In her study supervised by Dr John Hannah and Dr Jane McChesney, Solomon looked at children and teachers’ beliefs about what maths is and how it works. She also examined beliefs about which children could or could not do maths.

A problem associated with studying beliefs is the lack of consensus about how to access and analyse them.

``The study exposed a rich and complex landscape of mathematics beliefs that were influenced by how mathematics is taught and learnt at school as well as by participants’ ethnicities, gender, socioeconomic status and achievement levels.

``Children and teachers positioned certain people as good at mathematics or not good at mathematics. They referred to the children in the top groups and Asian students as good at maths but did not refer to Māori and Pasifika as weak at it.

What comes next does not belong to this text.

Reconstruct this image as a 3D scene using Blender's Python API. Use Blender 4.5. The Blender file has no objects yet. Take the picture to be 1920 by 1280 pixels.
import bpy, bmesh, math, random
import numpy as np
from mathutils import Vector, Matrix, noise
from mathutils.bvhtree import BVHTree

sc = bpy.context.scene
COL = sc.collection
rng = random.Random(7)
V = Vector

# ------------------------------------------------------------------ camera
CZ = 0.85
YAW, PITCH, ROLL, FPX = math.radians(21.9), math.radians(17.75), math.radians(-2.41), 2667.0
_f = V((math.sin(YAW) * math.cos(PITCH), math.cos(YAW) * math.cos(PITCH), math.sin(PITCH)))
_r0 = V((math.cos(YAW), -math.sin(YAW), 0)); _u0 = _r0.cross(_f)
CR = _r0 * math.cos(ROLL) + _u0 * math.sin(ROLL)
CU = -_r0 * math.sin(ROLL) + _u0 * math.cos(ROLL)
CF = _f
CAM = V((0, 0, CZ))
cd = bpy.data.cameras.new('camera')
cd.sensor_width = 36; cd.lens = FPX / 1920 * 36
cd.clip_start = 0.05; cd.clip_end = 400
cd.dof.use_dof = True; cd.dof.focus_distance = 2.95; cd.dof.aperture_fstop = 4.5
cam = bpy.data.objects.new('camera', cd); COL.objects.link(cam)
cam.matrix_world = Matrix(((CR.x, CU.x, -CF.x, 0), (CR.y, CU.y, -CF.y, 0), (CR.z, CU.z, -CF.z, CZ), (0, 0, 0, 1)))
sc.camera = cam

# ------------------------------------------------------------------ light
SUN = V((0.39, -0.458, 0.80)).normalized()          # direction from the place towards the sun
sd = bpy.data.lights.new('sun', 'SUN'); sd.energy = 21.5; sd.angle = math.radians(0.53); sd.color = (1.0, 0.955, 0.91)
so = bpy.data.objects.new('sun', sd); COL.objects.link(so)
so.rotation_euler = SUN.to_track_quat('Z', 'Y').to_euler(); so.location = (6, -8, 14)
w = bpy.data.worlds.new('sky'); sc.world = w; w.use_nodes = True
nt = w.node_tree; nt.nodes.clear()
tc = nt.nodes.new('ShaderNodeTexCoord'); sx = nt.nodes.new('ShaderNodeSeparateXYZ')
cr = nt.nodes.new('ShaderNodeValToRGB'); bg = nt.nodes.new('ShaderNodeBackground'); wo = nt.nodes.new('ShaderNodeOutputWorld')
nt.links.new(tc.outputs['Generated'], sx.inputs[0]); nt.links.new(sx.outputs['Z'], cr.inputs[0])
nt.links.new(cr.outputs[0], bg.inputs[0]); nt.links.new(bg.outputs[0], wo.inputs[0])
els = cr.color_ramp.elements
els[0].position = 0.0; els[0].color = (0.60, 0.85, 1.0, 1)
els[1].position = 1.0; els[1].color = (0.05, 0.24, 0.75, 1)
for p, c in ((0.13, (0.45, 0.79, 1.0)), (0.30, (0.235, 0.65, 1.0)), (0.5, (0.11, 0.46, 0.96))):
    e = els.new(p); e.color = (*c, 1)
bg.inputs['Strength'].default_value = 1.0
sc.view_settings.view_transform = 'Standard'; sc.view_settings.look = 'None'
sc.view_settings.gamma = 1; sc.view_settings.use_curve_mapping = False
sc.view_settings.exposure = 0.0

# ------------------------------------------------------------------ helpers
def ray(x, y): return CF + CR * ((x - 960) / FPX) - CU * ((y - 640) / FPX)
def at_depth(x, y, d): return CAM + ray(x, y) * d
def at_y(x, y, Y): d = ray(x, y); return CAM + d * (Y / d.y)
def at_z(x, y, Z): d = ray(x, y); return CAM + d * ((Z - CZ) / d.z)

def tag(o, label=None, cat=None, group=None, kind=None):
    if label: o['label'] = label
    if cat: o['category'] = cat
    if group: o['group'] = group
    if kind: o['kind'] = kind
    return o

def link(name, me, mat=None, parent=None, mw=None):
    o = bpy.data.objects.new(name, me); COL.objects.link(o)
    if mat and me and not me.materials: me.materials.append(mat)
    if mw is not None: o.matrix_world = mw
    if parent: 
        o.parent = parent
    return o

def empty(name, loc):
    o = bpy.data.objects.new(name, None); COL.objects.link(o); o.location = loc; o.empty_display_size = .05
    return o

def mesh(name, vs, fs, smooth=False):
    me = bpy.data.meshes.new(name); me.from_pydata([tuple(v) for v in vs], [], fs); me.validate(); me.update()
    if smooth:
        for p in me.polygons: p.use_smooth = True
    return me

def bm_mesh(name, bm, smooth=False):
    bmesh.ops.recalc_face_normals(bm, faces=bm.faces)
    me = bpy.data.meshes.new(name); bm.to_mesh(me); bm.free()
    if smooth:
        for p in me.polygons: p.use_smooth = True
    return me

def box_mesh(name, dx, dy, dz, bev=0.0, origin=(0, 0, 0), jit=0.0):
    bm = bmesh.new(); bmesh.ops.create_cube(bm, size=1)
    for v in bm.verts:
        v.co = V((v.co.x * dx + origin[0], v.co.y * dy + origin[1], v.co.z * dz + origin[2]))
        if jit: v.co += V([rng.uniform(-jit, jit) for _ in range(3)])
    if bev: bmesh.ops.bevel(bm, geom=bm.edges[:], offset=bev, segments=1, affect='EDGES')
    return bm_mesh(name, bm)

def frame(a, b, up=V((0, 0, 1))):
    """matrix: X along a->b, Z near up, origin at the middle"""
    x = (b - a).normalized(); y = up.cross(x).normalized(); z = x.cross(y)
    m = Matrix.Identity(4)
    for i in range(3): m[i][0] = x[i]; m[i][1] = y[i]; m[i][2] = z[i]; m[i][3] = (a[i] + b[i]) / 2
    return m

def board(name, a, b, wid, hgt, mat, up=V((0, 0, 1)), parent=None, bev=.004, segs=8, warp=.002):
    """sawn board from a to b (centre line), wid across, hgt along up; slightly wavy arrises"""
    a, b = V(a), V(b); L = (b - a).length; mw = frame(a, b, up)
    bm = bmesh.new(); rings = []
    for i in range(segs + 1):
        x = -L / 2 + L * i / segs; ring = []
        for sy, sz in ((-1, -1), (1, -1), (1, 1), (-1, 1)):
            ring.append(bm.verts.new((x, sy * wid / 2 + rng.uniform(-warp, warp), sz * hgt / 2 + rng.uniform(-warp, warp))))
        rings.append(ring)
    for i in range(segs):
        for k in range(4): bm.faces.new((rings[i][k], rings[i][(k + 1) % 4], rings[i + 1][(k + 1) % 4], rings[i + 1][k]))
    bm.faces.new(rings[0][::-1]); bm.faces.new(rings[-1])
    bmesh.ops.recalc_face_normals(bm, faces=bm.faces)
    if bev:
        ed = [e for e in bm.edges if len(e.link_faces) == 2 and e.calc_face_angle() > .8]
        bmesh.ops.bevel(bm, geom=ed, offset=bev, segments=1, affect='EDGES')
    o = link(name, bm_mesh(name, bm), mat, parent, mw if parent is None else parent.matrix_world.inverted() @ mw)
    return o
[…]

``Most exciting results came for the drawings, a technique I developed in response to children not wanting to, and some not being able to, write about their beliefs. They used metaphors such as maths as problem solving, maths as useful, maths as numbers, maths as life and maths as brain burn inducing.

``Teachers may be able to help children develop the sorts of beliefs that may make them more successful maths students,’’ Solomon says.